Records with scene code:
##############################

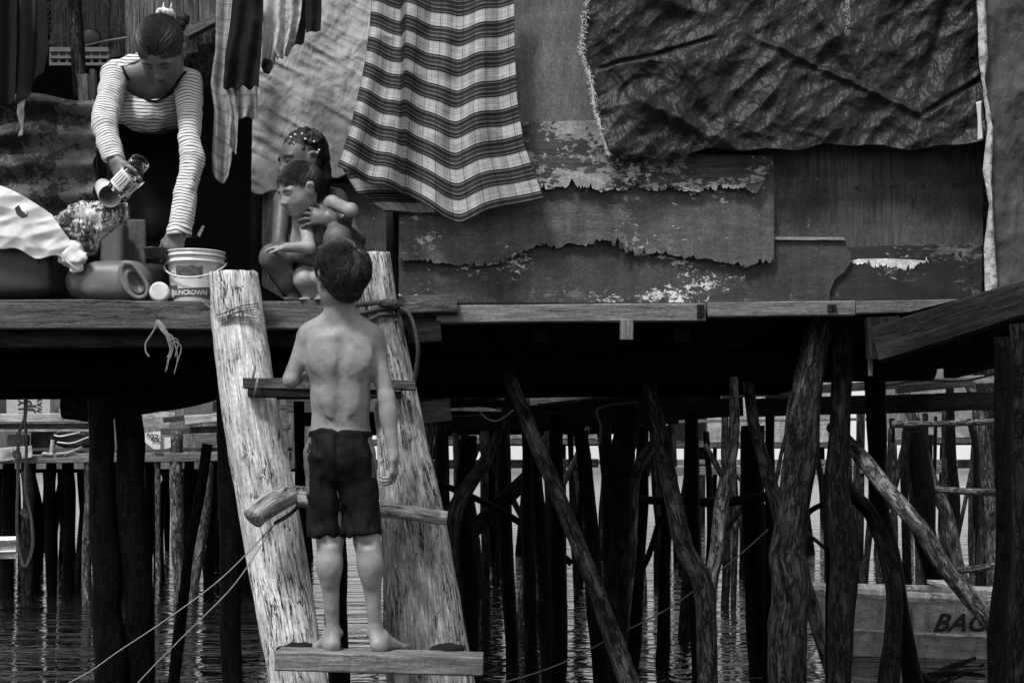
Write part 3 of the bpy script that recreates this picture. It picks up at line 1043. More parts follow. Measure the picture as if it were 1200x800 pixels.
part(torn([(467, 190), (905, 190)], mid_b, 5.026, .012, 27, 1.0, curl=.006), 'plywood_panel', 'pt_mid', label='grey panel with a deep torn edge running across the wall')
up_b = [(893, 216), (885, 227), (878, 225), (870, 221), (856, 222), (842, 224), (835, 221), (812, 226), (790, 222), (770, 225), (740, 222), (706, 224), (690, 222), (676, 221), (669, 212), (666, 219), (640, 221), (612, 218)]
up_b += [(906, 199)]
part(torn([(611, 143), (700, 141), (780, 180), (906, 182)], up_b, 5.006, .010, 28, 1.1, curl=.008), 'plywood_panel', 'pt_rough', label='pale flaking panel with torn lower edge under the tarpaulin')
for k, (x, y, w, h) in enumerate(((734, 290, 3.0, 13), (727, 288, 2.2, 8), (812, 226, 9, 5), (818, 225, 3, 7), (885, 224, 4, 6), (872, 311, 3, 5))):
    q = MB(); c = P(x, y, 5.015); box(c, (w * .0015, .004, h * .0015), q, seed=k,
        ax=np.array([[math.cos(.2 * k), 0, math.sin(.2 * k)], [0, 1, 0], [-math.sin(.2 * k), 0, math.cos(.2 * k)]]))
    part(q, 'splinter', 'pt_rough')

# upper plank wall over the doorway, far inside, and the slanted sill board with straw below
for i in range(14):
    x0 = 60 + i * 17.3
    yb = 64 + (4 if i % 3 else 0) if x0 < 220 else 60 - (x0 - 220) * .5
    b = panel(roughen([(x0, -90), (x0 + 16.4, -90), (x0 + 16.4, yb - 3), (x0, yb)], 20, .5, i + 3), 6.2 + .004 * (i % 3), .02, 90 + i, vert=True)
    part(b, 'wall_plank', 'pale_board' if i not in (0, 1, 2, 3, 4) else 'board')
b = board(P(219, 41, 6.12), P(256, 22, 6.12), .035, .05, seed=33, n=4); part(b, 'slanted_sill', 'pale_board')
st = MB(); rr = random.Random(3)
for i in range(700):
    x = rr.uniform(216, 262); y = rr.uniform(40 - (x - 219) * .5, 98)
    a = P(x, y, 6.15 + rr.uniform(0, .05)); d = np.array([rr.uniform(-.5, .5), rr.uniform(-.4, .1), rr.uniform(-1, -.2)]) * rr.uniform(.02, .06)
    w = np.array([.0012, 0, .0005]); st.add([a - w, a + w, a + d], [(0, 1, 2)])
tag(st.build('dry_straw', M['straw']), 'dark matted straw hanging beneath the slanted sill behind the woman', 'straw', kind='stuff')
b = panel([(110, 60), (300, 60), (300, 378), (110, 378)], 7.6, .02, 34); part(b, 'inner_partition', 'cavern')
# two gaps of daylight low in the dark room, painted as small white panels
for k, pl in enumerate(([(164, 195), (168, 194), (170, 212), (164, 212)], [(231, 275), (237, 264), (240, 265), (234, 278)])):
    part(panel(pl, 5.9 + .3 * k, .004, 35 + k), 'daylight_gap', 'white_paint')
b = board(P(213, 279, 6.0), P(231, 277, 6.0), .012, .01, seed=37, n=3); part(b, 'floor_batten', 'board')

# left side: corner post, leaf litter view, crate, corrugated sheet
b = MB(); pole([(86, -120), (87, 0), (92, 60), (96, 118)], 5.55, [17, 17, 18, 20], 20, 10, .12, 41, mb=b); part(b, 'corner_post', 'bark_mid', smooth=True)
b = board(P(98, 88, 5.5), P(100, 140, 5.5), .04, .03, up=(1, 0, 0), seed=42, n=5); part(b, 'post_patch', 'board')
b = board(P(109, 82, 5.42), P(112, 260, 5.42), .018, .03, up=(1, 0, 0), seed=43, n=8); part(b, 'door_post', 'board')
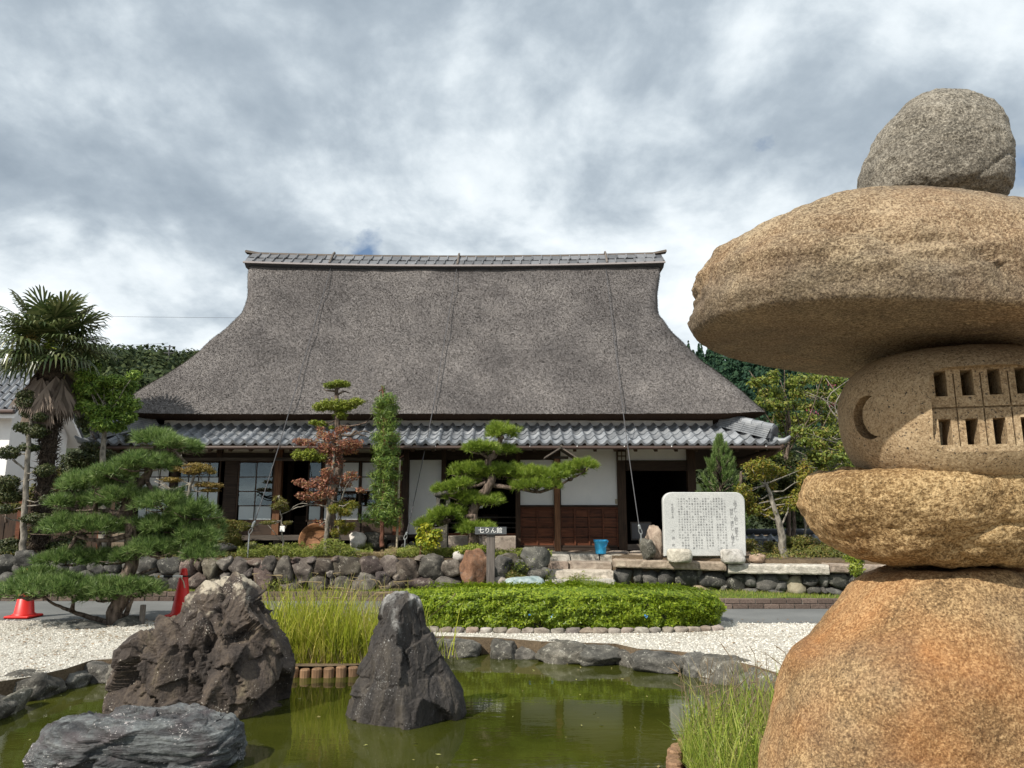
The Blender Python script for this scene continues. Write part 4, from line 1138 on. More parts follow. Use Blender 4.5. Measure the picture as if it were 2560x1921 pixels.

##############################

## Exercise
Repeat every record precisely. Any picture among them stays out of the copy.

## Task output
Write part 3 of the bpy script that recreates this picture. It picks up at line 1043. More parts follow. Measure the picture as if it were 1200x800 pixels.
part(torn([(467, 190), (905, 190)], mid_b, 5.026, .012, 27, 1.0, curl=.006), 'plywood_panel', 'pt_mid', label='grey panel with a deep torn edge running across the wall')
up_b = [(893, 216), (885, 227), (878, 225), (870, 221), (856, 222), (842, 224), (835, 221), (812, 226), (790, 222), (770, 225), (740, 222), (706, 224), (690, 222), (676, 221), (669, 212), (666, 219), (640, 221), (612, 218)]
up_b += [(906, 199)]
part(torn([(611, 143), (700, 141), (780, 180), (906, 182)], up_b, 5.006, .010, 28, 1.1, curl=.008), 'plywood_panel', 'pt_rough', label='pale flaking panel with torn lower edge under the tarpaulin')
for k, (x, y, w, h) in enumerate(((734, 290, 3.0, 13), (727, 288, 2.2, 8), (812, 226, 9, 5), (818, 225, 3, 7), (885, 224, 4, 6), (872, 311, 3, 5))):
    q = MB(); c = P(x, y, 5.015); box(c, (w * .0015, .004, h * .0015), q, seed=k,
        ax=np.array([[math.cos(.2 * k), 0, math.sin(.2 * k)], [0, 1, 0], [-math.sin(.2 * k), 0, math.cos(.2 * k)]]))
    part(q, 'splinter', 'pt_rough')

# upper plank wall over the doorway, far inside, and the slanted sill board with straw below
for i in range(14):
    x0 = 60 + i * 17.3
    yb = 64 + (4 if i % 3 else 0) if x0 < 220 else 60 - (x0 - 220) * .5
    b = panel(roughen([(x0, -90), (x0 + 16.4, -90), (x0 + 16.4, yb - 3), (x0, yb)], 20, .5, i + 3), 6.2 + .004 * (i % 3), .02, 90 + i, vert=True)
    part(b, 'wall_plank', 'pale_board' if i not in (0, 1, 2, 3, 4) else 'board')
b = board(P(219, 41, 6.12), P(256, 22, 6.12), .035, .05, seed=33, n=4); part(b, 'slanted_sill', 'pale_board')
st = MB(); rr = random.Random(3)
for i in range(700):
    x = rr.uniform(216, 262); y = rr.uniform(40 - (x - 219) * .5, 98)
    a = P(x, y, 6.15 + rr.uniform(0, .05)); d = np.array([rr.uniform(-.5, .5), rr.uniform(-.4, .1), rr.uniform(-1, -.2)]) * rr.uniform(.02, .06)
    w = np.array([.0012, 0, .0005]); st.add([a - w, a + w, a + d], [(0, 1, 2)])
tag(st.build('dry_straw', M['straw']), 'dark matted straw hanging beneath the slanted sill behind the woman', 'straw', kind='stuff')
b = panel([(110, 60), (300, 60), (300, 378), (110, 378)], 7.6, .02, 34); part(b, 'inner_partition', 'cavern')
# two gaps of daylight low in the dark room, painted as small white panels
for k, pl in enumerate(([(164, 195), (168, 194), (170, 212), (164, 212)], [(231, 275), (237, 264), (240, 265), (234, 278)])):
    part(panel(pl, 5.9 + .3 * k, .004, 35 + k), 'daylight_gap', 'white_paint')
b = board(P(213, 279, 6.0), P(231, 277, 6.0), .012, .01, seed=37, n=3); part(b, 'floor_batten', 'board')

# left side: corner post, leaf litter view, crate, corrugated sheet
b = MB(); pole([(86, -120), (87, 0), (92, 60), (96, 118)], 5.55, [17, 17, 18, 20], 20, 10, .12, 41, mb=b); part(b, 'corner_post', 'bark_mid', smooth=True)
b = board(P(98, 88, 5.5), P(100, 140, 5.5), .04, .03, up=(1, 0, 0), seed=42, n=5); part(b, 'post_patch', 'board')
b = board(P(109, 82, 5.42), P(112, 260, 5.42), .018, .03, up=(1, 0, 0), seed=43, n=8); part(b, 'door_post', 'board')
The Blender Python script for this scene continues. Write part 4, from line 1138 on. More parts follow. Use Blender 4.5. Measure the picture as if it were 2560x1921 pixels.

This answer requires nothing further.